Some features of RECs and similar environmental products are:
• They have no inherent value.
• Demand stems from a need to comply with regulations.
• Prices are very sensitive to supply and demand.
• They are only useful within a limited geographic area specific to the regulator.
In the United States, most RECs are the result of renewable portfolio standards that are adopted at the state level. Renewable portfolio standards, or RPSs, will typically define a certain amount of power that needs to come from renewable generation. They will also specify the conditions that generation facilities must meet to qualify as renewable power. Some common criteria used to define renewable power are location of the generator, technology for generation, and a generation date. For example, Ohio might establish a requirement that 10 percent of all consumer power be met from renewable power. It might further specify that at least half of that power needs to be from solar photovoltaic generation. It might also further require that half of that required generation—for both solar and nonsolar—come from facilities within the state. This will lead to four traded products: Ohio in-state solar REC, Ohio in-state nonsolar REC, Ohio out-of-state solar REC, and Ohio out-of-state nonsolar REC.
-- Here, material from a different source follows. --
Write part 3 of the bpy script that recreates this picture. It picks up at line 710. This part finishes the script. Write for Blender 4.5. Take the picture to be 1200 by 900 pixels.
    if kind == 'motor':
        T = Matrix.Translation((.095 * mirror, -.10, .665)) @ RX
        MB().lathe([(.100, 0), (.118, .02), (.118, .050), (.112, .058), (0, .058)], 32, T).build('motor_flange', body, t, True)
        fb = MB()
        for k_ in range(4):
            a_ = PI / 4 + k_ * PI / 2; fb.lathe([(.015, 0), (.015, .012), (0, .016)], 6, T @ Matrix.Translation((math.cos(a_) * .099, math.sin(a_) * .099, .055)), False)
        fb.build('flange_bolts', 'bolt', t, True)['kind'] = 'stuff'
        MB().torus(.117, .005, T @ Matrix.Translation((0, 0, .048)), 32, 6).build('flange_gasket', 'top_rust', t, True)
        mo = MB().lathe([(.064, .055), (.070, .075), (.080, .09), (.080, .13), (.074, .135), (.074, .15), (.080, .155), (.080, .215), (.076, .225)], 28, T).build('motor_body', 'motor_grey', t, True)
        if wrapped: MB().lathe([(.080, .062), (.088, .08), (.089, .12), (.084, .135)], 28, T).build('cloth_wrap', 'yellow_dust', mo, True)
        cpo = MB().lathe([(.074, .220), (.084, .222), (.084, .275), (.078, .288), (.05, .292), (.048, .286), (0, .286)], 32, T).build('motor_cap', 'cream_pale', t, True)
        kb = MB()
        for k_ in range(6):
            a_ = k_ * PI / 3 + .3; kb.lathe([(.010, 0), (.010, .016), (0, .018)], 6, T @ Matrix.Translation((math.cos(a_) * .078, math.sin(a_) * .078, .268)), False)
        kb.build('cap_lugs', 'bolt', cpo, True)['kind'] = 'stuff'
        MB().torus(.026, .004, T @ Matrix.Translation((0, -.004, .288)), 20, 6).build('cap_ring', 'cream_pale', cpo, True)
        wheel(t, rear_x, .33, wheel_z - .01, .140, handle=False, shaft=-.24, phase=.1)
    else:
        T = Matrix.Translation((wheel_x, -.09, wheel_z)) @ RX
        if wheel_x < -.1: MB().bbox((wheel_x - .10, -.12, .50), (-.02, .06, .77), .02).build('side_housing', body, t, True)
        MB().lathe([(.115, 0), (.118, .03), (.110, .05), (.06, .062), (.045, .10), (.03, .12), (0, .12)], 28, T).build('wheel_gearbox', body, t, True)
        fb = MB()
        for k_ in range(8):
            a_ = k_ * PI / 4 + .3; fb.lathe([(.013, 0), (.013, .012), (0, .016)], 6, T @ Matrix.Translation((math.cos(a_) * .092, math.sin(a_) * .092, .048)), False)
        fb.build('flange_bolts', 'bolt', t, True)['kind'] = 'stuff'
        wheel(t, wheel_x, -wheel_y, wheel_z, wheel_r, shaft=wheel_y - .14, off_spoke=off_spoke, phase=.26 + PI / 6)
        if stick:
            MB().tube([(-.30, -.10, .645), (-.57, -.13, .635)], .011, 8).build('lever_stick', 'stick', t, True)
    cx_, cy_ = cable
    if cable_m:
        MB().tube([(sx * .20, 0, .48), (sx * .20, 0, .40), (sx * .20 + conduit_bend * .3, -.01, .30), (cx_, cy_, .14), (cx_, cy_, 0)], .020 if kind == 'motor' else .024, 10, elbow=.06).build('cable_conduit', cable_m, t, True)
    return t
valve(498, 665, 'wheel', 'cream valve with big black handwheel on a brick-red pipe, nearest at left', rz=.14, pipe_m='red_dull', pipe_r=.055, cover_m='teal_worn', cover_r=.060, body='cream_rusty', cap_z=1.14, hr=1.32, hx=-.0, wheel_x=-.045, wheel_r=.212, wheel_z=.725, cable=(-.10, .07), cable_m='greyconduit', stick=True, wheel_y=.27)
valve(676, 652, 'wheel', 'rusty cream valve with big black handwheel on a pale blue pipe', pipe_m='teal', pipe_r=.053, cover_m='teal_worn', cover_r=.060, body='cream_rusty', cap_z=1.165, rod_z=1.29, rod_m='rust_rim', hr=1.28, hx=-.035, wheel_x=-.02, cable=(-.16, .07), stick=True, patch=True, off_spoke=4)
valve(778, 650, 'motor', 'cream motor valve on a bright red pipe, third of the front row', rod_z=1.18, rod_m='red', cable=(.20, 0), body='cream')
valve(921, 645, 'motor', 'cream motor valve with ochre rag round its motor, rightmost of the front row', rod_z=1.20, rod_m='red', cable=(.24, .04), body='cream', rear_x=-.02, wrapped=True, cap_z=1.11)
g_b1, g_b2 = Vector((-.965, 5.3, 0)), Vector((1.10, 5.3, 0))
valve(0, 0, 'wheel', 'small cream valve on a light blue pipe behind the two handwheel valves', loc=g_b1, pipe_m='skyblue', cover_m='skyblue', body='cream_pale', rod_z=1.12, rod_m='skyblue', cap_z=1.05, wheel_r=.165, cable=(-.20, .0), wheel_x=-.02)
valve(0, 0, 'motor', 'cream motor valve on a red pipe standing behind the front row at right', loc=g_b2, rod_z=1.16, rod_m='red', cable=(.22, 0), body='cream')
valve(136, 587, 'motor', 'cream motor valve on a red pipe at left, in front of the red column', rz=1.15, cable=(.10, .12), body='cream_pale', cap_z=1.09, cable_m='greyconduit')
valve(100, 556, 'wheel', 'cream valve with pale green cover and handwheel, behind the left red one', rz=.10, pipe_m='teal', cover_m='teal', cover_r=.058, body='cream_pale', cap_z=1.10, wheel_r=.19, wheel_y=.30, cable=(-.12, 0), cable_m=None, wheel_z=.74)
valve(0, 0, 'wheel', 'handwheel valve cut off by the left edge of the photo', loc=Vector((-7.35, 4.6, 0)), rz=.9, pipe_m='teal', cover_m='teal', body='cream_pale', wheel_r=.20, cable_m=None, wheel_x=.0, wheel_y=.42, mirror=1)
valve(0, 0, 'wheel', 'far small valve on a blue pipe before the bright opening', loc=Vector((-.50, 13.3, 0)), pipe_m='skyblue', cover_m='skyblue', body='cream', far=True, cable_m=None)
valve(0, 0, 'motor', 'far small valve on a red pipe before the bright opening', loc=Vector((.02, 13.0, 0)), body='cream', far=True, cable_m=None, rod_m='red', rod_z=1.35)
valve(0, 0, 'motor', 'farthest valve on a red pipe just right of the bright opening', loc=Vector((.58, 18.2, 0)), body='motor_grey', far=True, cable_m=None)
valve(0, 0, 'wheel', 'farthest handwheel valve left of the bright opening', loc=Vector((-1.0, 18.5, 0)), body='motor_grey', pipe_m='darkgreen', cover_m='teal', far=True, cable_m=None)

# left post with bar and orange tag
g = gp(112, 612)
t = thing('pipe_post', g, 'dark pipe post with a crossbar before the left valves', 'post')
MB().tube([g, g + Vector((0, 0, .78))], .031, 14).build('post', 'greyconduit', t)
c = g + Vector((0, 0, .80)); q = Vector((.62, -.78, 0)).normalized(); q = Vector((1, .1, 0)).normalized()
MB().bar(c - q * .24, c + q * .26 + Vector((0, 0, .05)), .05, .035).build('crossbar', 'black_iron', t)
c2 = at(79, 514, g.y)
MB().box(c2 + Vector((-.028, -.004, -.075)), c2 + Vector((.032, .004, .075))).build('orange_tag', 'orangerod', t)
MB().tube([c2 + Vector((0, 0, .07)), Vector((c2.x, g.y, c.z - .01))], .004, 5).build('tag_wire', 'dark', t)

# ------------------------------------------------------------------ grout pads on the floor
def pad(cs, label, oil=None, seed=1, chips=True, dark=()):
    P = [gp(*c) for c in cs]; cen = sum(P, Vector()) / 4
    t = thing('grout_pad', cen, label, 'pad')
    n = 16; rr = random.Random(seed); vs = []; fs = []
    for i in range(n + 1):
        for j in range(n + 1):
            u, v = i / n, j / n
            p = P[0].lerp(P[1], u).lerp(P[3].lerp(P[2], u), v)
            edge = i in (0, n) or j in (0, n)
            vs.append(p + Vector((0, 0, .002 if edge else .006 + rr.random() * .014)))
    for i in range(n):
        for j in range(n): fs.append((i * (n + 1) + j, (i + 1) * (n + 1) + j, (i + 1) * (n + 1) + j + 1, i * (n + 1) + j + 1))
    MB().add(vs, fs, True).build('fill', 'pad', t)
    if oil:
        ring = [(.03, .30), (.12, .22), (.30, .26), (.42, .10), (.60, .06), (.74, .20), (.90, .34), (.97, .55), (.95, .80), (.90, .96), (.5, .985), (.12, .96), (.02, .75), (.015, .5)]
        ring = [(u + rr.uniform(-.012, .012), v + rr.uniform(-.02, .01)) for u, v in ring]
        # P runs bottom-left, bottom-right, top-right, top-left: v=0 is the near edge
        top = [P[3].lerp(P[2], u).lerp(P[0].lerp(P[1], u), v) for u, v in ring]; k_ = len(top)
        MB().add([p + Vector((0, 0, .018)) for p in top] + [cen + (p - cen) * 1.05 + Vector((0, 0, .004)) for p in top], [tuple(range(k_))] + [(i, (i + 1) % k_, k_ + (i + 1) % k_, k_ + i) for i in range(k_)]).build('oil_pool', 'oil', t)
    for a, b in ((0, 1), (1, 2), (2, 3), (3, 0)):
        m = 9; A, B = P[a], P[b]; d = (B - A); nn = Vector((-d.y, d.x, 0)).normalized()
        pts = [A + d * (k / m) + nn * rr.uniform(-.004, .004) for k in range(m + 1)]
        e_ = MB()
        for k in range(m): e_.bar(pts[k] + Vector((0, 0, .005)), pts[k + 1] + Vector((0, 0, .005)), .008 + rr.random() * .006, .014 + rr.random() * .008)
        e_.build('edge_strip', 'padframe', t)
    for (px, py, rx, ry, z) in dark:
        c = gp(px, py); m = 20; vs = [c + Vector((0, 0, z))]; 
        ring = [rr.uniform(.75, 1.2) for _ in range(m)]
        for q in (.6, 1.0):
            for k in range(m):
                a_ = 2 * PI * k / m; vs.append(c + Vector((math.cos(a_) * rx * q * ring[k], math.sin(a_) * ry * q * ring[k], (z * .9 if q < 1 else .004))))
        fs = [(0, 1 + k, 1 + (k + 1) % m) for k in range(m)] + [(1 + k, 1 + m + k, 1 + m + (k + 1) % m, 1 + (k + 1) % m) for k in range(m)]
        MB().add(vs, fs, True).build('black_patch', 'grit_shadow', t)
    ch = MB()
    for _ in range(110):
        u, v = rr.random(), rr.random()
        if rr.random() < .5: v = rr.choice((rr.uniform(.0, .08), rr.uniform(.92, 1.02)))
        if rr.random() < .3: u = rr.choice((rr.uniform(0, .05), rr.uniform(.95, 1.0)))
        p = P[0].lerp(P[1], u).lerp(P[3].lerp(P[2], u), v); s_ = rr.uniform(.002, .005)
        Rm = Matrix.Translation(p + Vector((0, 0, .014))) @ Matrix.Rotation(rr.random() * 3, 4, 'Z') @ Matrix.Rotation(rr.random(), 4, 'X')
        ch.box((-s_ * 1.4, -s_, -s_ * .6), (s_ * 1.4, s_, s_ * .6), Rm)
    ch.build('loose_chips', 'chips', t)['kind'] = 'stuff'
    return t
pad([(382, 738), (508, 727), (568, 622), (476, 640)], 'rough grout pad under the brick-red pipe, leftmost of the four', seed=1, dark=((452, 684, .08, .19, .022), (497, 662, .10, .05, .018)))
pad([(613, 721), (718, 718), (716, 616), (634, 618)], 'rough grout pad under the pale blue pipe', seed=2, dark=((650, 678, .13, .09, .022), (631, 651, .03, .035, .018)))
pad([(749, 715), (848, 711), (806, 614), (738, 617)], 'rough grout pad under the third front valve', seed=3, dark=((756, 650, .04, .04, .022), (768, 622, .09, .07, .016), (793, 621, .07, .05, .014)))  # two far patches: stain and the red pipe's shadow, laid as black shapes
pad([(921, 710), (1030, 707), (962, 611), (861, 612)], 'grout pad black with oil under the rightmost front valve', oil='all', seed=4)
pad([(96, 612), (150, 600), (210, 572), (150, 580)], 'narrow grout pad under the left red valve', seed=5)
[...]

To produce RECs, generators need to register their production with a registry. When a renewable power is generated, a record of that generation is placed into the registry. The registry can cross-check with the power grid to audit that the generator has actually placed the correct quantity of power onto the power grid. When RECs are traded, transfer of ownership is accomplished by changing the owner of record electronically.
REC products are also quoted in terms of the year in which the REC was generated. This date, called a vintage, determines the window of time that an REC can be used to meet compliance requirements set out in the RPS. For example, an RPS may specify that RECs have to be used within three years of the date that they were generated.